Passada a fase de aprovação dos dispositivos da austeridade, agora vem a etapa da implementação de novos ajustes. O alerta que fazíamos desde o início a respeito da compressão que seria provocada pela existência de pisos constitucionais para saúde educação ganha agora a centralidade no debate. E representantes da área econômica já falam abertamente que o governo deve enviar uma PEC para eliminar a vinculação dos mínimos de ambas as áreas sociais à receita tributária da União. Uma loucura! Imaginemos um governo progressista, com uma proposta desenvolvimentista para o País, fazendo o trabalho sujo que nenhum outro governo de direita ousou ou teve força para implementar. Pior do que isso, foi o Executivo ter enviado uma consulta ao Tribunal de Contas da União (TCU) pedindo autorização à corte para o descumprimento de determinação constitucional. Ao invés de limitar as atribuições do Tribunal às suas funções de controle, o próprio governo busca, de forma escancaradamente oportunista, uma via para reforçar o austericídio presente na cabeça dos formuladores da área econômica.

A memória curta parece não trazer à tona o doloroso processo de impedimento de Dilma Rousseff, quando esse mesmo TCU criou jurisprudência própria e encomendada para que as tais “pedaladas fiscais” fossem utilizadas de forma ilegal para justificar o afastamento da Chefe do Executivo. A partir do momento que o governo solicita a um órgão de controle autorização para não cumprir a Constituição, abre-se uma avenida de ilegitimidade para decisões posteriores ao arrepio dos princípios democráticos e republicanos.

Cortar nas despesas juros e não em gastos sociais

Mas se o governo insiste mesmo em cortar gastos para atingir o fatídico zeramento do déficit fiscal, talvez fosse o caso de olhar com mais honestidade e transparência para o estado atual das despesas da União. A esse título, vale registrar as informações trazidas pelo Banco Central em sua recente Nota sobre Estatísticas Fiscais. Ali se percebe que o governo federal gastou, apenas durante o mês de agosto passado, o equivalente a R$ 84 bilhões a título de pagamento de juros da dívida pública. Com isso, cai por terra a máscara falaciosa a respeito da necessidade de cortar despesas nas áreas sociais. Se somarmos os valores dos últimos 12 meses, a conta total dos dispêndios com juros sobe a R$ 690 bilhões.

Mas como a malandragem da metodologia das últimas décadas foca apenas nas despesas “primárias”, os gastos financeiros (não primários) ficam de fora dos cálculos. Ora, que os representantes do financismo pensem e ajam de tal forma é até compreensível. Mas não cabe a um governo eleito com um projeto de retomar o desenvolvimento econômico e social do País e de promover a redução de desigualdades de toda ordem incorporar esse tipo de análise distorcida e visada da realidade econômica.

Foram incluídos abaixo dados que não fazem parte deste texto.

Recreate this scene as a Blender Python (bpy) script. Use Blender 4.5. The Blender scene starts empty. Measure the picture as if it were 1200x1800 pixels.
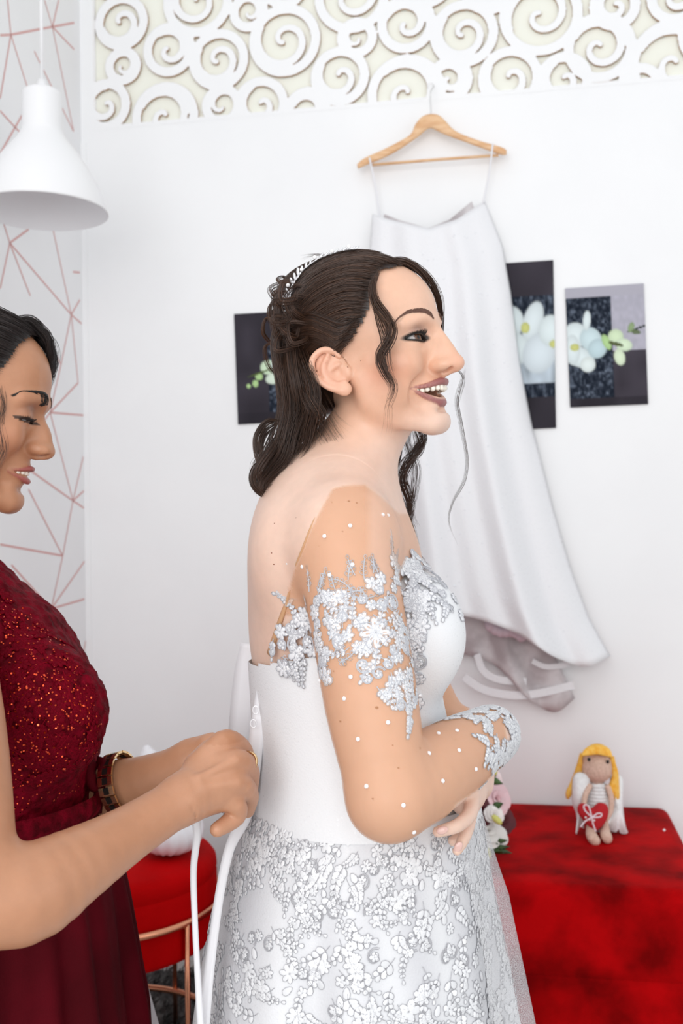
import bpy, math, random
import numpy as np
from mathutils import Vector, Matrix

# ------------------------------------------------------------------ camera, light, exposure
SC = bpy.context.scene
COL = SC.collection
CAM_H = 1.30
F_PX = 1800.0
ROLL, PITCH = 0.015, 30.0 / 1800.0
_r = np.array([math.cos(ROLL), 0.0, -math.sin(ROLL)])
_fw = np.array([0.0, math.cos(PITCH), math.sin(PITCH)])
_up = np.cross(_r, _fw); _up /= np.linalg.norm(_up)
_r = np.cross(_fw, _up)
CAM = np.array([0.0, 0.0, CAM_H])


def W(x, y, Y):
    """Point of the room at depth Y (metres from the camera plane) seen at photo pixel x, y."""
    d = _fw + _r * ((x - 600.0) / F_PX) + _up * ((900.0 - y) / F_PX)
    return CAM + d * (Y / d[1])


def px_of(P):
    v = np.asarray(P, float) - CAM
    z = v @ _fw
    return np.stack([600 + F_PX * (v @ _r) / z, 900 - F_PX * (v @ _up) / z], -1)


cam_data = bpy.data.cameras.new('camera')
cam = bpy.data.objects.new('camera', cam_data)
COL.objects.link(cam)
cam_data.sensor_fit = 'VERTICAL'
cam_data.sensor_height = 36.0
cam_data.sensor_width = 24.0
cam_data.lens = 36.0
cam_data.clip_start = 0.05
cam_data.dof.use_dof = True
cam_data.dof.focus_distance = 1.24
cam_data.dof.aperture_fstop = 7.0
_m = np.eye(4); _m[:3, 0] = _r; _m[:3, 1] = _up; _m[:3, 2] = -_fw; _m[:3, 3] = CAM
cam.matrix_world = Matrix(_m.tolist())
SC.camera = cam

world = bpy.data.worlds.new('world'); SC.world = world
world.use_nodes = True
world.node_tree.nodes['Background'].inputs[0].default_value = (0.94, 0.967, 1.0, 1)
world.node_tree.nodes['Background'].inputs[1].default_value = 0.90


def area(name, loc, target, size, power, col=(1, 1, 1)):
    l = bpy.data.lights.new(name, 'AREA'); l.shape = 'RECTANGLE'
    l.size, l.size_y = size; l.energy = power; l.color = col
    o = bpy.data.objects.new(name, l); COL.objects.link(o)
    o.location = loc
    o.rotation_euler = (Vector(target) - Vector(loc)).to_track_quat('-Z', 'Y').to_euler()
    return o


# flash bounced off the ceiling, and the shop window behind the photographer
area('ceiling_bounce_light', (-0.5, 0.5, 3.3), (0.1, 2.0, 0.8), (2.4, 2.2), 13, (1.0, 0.995, 0.99))
area('flash_bounce_light', (-0.9, -2.6, 1.95), (0.1, 2.4, 1.0), (3.4, 2.4), 108, (1.0, 0.995, 0.99))
area('window_light', (2.3, -0.6, 1.9), (0.1, 1.5, 1.0), (1.8, 2.2), 14, (1.0, 0.985, 0.97))
vs = SC.view_settings
vs.view_transform = 'Standard'; vs.look = 'None'; vs.gamma = 1.0; vs.use_curve_mapping = False
vs.exposure = -0.22
# ------------------------------------------------------------------ helpers: scene
RNG = np.random.default_rng(7)
random.seed(7)


def mat(name, col=(0.8, 0.8, 0.8), rough=0.5, metal=0.0, **kw):
    m = bpy.data.materials.new(name); m.use_nodes = True
    b = m.node_tree.nodes['Principled BSDF']
    b.inputs['Base Color'].default_value = (*col, 1)
    b.inputs['Roughness'].default_value = rough
    b.inputs['Metallic'].default_value = metal
    for k, v in kw.items():
        b.inputs[k.replace('_', ' ')].default_value = v
    return m


def bsdf(m): return m.node_tree.nodes['Principled BSDF']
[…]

Se vamos cortar mesmo gastos, por que não começar pelas despesas que são inquestionavelmente as mais parasitas do Orçamento e de menor impacto positivo sobre a recuperação da atividade da economia de forma geral? Mas não! A equipe econômica insiste em responsabilizar saúde, educação, previdência, assistência social, saneamento, investimento, salários de servidores e similares como sendo os “vilões” da busca desenfreada de um mítico equilíbrio nas contas públicas no curto prazo a qualquer custo.

O próprio presidente Lula já estabeleceu que, em seu governo, a responsabilidade fiscal não pode ser desassociada da responsabilidade social. Além disso, ele definiu por diversas ocasiões que as rubricas em saúde e em educação, por exemplo, devem ser consideradas como investimento e não como mero gasto corrente. Tais abordagens mudam completamente a forma de se avaliar e solucionar as equações da área fiscal. Apenas a título de comparação, o total de despesas previstas para saúde para o presente ano é de R$ 183 bi e o da educação é de R$ 147 bi. Ou seja, os dois somados não atingem nem a metade do valor dos gastos com juros da dívida.

A intenção é mesmo essa de promover o corte de gastos orçamentários? Então que a tesoura comece pelas despesas financeiras. Como os adeptos do austericídio gostam de dizer, há muita gordurinha para queimar nas rubricas associadas ao pagamento de juros da dívida pública.